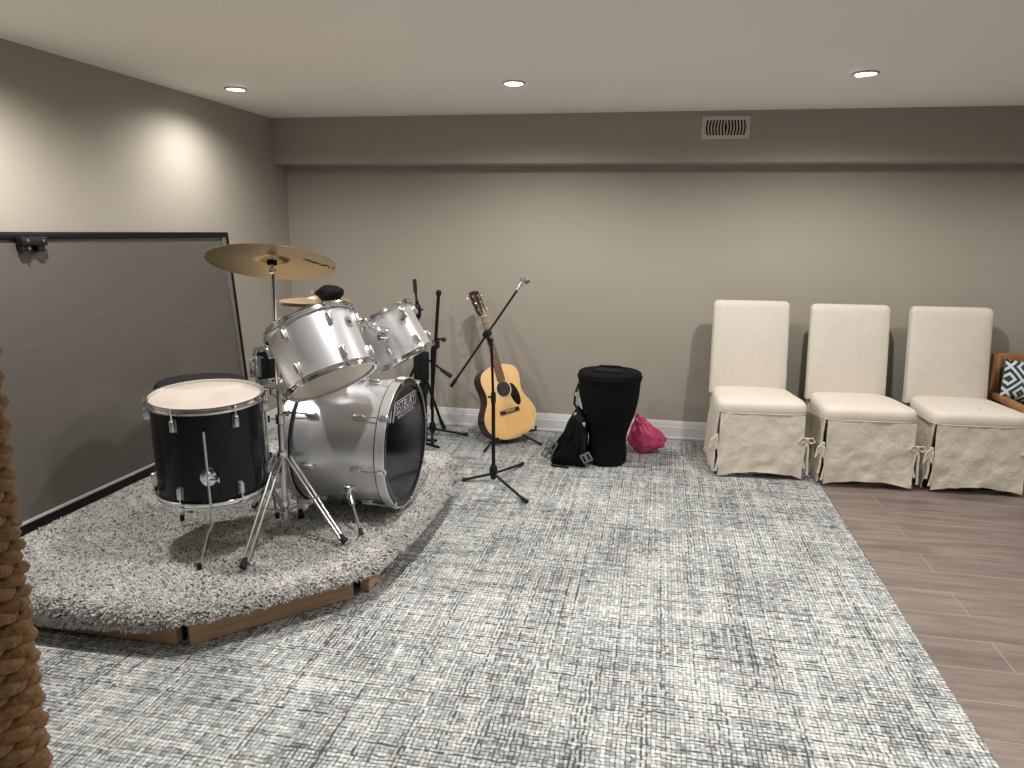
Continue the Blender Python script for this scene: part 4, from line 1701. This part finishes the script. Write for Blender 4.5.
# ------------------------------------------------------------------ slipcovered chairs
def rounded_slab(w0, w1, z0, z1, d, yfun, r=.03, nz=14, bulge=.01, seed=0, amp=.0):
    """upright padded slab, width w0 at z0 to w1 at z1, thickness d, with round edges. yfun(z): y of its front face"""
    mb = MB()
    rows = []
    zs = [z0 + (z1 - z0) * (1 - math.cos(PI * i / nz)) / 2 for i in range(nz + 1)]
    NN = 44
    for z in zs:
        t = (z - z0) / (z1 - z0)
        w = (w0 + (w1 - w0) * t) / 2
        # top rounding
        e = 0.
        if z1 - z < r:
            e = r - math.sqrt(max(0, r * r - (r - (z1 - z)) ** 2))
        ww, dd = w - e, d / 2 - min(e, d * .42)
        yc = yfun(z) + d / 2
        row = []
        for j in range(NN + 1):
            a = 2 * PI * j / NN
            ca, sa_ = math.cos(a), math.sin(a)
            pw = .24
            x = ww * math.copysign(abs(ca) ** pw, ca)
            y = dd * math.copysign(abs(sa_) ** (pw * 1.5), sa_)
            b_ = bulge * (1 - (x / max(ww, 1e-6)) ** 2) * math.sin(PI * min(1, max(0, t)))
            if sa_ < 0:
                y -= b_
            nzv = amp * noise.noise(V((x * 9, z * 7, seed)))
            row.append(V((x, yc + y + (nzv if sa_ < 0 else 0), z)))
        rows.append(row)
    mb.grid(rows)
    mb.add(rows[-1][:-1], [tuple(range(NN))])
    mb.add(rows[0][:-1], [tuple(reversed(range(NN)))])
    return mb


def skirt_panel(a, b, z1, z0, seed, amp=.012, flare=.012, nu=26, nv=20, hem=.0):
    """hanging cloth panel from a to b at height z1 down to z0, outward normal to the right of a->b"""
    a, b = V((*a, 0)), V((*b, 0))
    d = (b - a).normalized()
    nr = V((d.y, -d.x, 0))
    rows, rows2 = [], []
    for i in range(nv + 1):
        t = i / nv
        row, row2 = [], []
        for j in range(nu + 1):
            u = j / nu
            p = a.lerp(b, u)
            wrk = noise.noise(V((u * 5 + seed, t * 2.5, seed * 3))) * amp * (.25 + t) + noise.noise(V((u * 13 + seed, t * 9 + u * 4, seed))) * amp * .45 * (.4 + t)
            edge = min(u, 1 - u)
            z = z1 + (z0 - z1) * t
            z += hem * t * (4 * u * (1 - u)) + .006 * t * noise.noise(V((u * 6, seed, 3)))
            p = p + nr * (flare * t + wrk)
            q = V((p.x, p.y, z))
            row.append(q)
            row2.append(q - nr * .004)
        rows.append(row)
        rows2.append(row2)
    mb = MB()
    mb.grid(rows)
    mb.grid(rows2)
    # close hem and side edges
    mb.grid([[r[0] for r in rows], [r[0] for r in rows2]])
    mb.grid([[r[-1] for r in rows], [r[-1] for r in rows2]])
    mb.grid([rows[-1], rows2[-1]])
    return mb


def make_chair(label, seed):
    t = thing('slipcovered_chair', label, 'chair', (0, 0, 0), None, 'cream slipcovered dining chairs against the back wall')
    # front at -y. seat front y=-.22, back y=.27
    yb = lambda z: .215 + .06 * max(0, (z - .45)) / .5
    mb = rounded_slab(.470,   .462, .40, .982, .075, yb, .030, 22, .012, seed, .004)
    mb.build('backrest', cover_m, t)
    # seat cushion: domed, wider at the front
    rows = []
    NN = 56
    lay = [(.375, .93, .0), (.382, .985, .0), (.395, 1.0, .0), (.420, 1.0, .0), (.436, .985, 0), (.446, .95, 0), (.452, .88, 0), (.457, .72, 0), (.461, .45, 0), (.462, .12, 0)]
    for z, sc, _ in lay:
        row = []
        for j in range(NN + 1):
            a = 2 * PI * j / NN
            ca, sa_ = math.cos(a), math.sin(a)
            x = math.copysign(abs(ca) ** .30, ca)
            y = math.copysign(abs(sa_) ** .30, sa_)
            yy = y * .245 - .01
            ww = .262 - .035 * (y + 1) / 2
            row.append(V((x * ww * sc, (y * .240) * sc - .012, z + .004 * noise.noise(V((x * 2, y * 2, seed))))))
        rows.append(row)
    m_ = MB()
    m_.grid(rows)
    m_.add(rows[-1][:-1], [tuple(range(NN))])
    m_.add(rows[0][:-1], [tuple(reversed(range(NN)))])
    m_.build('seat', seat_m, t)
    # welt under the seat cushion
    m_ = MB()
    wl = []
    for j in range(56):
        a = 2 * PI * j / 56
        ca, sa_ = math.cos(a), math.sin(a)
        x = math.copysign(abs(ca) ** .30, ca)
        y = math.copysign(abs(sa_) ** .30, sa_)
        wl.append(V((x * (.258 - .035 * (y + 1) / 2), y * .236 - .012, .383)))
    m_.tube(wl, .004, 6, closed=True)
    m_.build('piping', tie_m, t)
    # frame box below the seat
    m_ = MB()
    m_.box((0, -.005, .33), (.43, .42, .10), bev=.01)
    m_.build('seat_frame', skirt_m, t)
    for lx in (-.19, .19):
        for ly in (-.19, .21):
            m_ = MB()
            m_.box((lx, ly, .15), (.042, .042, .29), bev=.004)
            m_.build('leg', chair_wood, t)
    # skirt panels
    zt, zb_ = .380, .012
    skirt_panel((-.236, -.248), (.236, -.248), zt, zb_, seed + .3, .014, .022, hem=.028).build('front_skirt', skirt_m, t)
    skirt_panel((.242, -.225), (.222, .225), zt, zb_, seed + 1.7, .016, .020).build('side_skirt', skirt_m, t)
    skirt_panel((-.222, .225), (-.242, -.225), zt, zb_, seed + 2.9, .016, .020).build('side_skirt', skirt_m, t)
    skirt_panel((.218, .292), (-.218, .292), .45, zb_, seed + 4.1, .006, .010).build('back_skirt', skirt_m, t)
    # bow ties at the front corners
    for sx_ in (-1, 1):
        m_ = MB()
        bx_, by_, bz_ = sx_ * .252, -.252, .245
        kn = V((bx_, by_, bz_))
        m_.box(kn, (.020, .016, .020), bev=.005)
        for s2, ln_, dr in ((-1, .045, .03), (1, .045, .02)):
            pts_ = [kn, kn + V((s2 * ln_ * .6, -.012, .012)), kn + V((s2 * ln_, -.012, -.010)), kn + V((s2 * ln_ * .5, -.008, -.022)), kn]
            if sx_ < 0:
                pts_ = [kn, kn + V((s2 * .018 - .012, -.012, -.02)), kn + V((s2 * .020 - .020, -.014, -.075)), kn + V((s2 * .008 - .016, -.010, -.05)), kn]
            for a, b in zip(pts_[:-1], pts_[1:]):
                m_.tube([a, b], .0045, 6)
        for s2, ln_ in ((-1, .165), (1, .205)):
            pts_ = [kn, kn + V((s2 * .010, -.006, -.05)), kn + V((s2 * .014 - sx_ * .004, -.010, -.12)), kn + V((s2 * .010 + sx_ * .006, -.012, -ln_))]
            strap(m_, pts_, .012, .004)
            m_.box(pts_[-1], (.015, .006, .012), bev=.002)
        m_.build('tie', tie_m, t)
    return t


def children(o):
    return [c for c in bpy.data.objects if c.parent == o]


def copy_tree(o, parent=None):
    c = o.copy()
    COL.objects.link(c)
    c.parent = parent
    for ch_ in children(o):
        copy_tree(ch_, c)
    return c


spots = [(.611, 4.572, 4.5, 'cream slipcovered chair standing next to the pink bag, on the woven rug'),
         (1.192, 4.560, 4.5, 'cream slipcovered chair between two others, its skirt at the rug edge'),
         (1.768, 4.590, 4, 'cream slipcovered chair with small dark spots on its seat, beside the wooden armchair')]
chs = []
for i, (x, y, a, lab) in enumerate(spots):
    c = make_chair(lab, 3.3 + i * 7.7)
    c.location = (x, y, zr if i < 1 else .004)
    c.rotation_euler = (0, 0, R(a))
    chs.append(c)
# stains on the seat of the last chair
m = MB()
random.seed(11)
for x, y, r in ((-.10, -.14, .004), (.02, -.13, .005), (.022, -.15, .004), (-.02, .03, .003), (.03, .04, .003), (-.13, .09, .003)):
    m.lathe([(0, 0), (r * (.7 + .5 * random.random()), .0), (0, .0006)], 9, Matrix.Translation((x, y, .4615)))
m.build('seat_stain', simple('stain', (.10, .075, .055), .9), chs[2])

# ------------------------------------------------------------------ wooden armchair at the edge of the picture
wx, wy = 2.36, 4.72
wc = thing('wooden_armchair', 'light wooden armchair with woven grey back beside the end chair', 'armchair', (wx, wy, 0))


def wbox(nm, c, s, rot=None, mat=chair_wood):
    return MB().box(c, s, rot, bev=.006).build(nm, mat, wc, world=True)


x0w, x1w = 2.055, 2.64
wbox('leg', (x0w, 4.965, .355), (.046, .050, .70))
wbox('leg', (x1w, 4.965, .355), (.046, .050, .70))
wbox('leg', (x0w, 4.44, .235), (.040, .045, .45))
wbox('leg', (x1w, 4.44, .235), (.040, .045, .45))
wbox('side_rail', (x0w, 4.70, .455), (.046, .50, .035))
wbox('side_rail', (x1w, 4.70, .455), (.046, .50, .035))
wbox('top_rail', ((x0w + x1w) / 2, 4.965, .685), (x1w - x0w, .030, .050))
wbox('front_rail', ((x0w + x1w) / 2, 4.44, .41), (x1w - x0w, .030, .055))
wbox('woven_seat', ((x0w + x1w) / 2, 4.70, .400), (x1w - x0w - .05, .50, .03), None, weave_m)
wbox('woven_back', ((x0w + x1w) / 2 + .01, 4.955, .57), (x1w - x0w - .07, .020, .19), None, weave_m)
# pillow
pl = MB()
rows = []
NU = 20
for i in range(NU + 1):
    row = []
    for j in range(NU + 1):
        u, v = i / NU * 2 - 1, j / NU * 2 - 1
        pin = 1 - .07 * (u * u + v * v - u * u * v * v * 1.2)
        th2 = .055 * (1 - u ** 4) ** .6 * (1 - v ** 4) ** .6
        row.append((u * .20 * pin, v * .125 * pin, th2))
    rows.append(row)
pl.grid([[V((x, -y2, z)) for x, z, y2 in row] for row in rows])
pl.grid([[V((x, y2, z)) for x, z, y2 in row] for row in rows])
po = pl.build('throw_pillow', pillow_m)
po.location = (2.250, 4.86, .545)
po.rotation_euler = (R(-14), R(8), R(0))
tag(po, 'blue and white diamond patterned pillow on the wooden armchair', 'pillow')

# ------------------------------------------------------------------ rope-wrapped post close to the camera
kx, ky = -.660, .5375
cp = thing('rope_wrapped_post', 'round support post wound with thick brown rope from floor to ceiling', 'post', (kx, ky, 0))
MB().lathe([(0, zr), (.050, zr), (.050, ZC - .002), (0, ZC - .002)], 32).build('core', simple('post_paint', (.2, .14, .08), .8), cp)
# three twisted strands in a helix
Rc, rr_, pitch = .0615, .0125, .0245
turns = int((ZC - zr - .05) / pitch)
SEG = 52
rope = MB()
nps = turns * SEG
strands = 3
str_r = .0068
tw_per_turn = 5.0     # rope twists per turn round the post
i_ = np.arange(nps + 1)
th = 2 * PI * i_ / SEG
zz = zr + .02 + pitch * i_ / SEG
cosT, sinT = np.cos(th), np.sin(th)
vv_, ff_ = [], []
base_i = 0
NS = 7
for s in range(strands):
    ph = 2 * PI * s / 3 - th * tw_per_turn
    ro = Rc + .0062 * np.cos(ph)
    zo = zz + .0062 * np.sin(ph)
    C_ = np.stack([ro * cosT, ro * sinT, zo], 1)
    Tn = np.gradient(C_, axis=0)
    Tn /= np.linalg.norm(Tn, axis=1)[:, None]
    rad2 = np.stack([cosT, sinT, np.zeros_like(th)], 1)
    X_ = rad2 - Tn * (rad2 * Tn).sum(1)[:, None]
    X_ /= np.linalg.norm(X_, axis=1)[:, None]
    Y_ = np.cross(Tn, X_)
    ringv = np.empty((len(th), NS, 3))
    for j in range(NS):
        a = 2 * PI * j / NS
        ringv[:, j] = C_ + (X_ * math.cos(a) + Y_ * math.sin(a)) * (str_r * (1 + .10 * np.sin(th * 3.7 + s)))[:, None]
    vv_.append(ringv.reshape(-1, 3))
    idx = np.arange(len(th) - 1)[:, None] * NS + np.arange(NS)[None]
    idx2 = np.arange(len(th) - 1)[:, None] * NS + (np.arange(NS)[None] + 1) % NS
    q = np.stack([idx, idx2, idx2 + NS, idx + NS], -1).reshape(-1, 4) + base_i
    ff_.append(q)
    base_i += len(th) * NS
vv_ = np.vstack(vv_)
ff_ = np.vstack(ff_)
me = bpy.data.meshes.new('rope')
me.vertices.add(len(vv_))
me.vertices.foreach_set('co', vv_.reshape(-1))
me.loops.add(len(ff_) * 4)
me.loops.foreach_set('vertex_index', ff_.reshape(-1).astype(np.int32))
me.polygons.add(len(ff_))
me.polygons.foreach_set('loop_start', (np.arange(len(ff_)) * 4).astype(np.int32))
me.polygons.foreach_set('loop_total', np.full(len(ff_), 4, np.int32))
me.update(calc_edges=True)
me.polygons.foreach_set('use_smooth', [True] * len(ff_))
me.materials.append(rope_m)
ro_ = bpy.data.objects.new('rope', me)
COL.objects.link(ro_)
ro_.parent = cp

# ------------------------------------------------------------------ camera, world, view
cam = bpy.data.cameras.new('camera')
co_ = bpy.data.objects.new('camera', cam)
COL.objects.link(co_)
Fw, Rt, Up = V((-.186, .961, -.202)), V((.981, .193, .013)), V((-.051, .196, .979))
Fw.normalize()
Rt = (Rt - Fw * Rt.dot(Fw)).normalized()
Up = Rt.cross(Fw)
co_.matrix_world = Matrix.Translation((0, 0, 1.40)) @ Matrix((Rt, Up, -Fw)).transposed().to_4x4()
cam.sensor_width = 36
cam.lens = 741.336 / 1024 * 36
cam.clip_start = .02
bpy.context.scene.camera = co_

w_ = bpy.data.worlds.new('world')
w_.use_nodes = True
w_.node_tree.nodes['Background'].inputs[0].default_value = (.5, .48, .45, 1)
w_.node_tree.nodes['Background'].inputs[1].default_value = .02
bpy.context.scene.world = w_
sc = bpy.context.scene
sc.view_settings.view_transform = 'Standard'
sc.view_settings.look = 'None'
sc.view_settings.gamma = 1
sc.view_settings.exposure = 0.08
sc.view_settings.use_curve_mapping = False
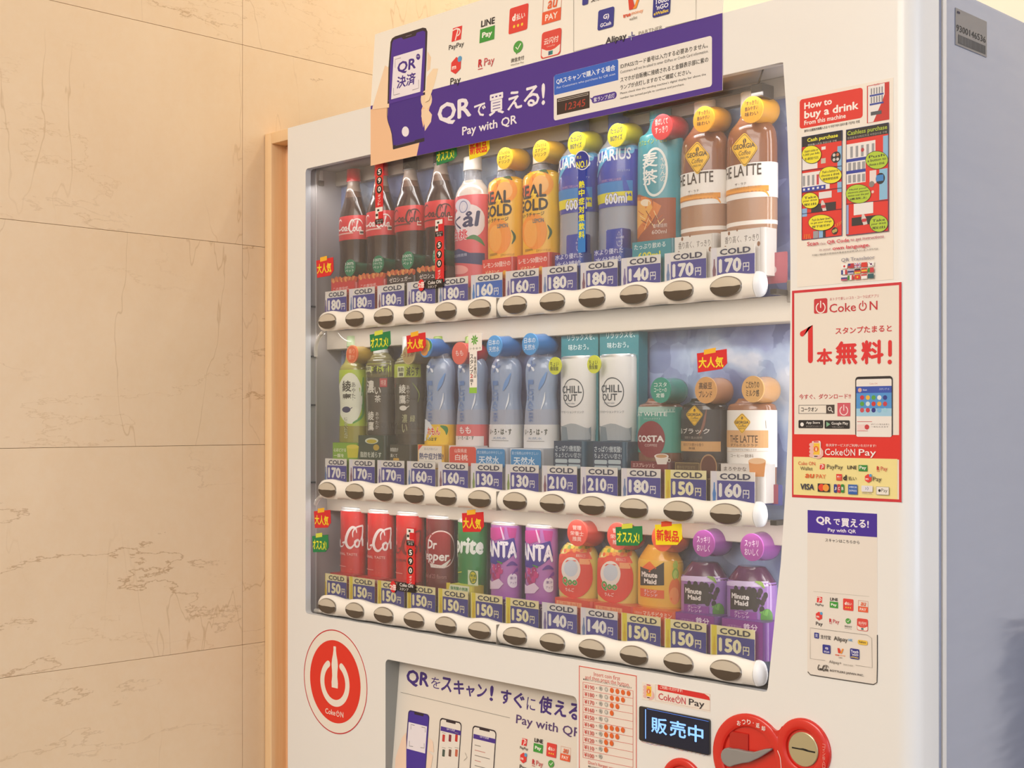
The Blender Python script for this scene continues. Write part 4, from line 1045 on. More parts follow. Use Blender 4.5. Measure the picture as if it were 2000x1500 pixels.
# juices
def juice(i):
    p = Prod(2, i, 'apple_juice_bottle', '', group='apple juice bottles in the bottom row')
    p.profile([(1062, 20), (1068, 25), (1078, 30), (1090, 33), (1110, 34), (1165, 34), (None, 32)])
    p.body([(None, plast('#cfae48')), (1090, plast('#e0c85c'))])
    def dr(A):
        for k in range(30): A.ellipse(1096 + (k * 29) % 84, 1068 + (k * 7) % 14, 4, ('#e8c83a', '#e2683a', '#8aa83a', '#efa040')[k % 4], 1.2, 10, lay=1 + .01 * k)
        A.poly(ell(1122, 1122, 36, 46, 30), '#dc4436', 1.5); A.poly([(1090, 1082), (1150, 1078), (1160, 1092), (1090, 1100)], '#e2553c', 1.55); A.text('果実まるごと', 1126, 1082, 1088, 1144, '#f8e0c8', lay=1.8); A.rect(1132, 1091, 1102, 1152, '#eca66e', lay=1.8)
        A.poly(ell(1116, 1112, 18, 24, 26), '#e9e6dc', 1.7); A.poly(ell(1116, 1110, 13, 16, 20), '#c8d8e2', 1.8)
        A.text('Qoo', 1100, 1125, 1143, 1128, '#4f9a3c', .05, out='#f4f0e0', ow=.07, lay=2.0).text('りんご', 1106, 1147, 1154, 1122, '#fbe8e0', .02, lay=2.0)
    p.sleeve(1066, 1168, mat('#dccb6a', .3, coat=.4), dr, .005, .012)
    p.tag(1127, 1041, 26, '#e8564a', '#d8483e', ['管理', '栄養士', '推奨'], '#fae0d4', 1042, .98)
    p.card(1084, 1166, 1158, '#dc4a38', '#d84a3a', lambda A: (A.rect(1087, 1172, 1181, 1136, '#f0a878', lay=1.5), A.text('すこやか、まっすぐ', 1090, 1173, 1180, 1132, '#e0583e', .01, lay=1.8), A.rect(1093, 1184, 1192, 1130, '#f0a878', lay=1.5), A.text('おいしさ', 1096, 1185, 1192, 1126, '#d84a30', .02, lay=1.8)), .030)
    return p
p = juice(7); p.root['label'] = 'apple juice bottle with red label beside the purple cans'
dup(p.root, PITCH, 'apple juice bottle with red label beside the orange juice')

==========

#### Exercise details
Begin with the line containing "The Blender Python script for this scene continues." and repeat each line exactly until the records above end.

#### Response below
The Blender Python script for this scene continues. Write part 4, from line 1045 on. More parts follow. Use Blender 4.5. Measure the picture as if it were 2000x1500 pixels.
# juices
def juice(i):
    p = Prod(2, i, 'apple_juice_bottle', '', group='apple juice bottles in the bottom row')
    p.profile([(1062, 20), (1068, 25), (1078, 30), (1090, 33), (1110, 34), (1165, 34), (None, 32)])
    p.body([(None, plast('#cfae48')), (1090, plast('#e0c85c'))])
    def dr(A):
        for k in range(30): A.ellipse(1096 + (k * 29) % 84, 1068 + (k * 7) % 14, 4, ('#e8c83a', '#e2683a', '#8aa83a', '#efa040')[k % 4], 1.2, 10, lay=1 + .01 * k)
        A.poly(ell(1122, 1122, 36, 46, 30), '#dc4436', 1.5); A.poly([(1090, 1082), (1150, 1078), (1160, 1092), (1090, 1100)], '#e2553c', 1.55); A.text('果実まるごと', 1126, 1082, 1088, 1144, '#f8e0c8', lay=1.8); A.rect(1132, 1091, 1102, 1152, '#eca66e', lay=1.8)
        A.poly(ell(1116, 1112, 18, 24, 26), '#e9e6dc', 1.7); A.poly(ell(1116, 1110, 13, 16, 20), '#c8d8e2', 1.8)
        A.text('Qoo', 1100, 1125, 1143, 1128, '#4f9a3c', .05, out='#f4f0e0', ow=.07, lay=2.0).text('りんご', 1106, 1147, 1154, 1122, '#fbe8e0', .02, lay=2.0)
    p.sleeve(1066, 1168, mat('#dccb6a', .3, coat=.4), dr, .005, .012)
    p.tag(1127, 1041, 26, '#e8564a', '#d8483e', ['管理', '栄養士', '推奨'], '#fae0d4', 1042, .98)
    p.card(1084, 1166, 1158, '#dc4a38', '#d84a3a', lambda A: (A.rect(1087, 1172, 1181, 1136, '#f0a878', lay=1.5), A.text('すこやか、まっすぐ', 1090, 1173, 1180, 1132, '#e0583e', .01, lay=1.8), A.rect(1093, 1184, 1192, 1130, '#f0a878', lay=1.5), A.text('おいしさ', 1096, 1185, 1192, 1126, '#d84a30', .02, lay=1.8)), .030)
    return p
p = juice(7); p.root['label'] = 'apple juice bottle with red label beside the purple cans'
dup(p.root, PITCH, 'apple juice bottle with red label beside the orange juice')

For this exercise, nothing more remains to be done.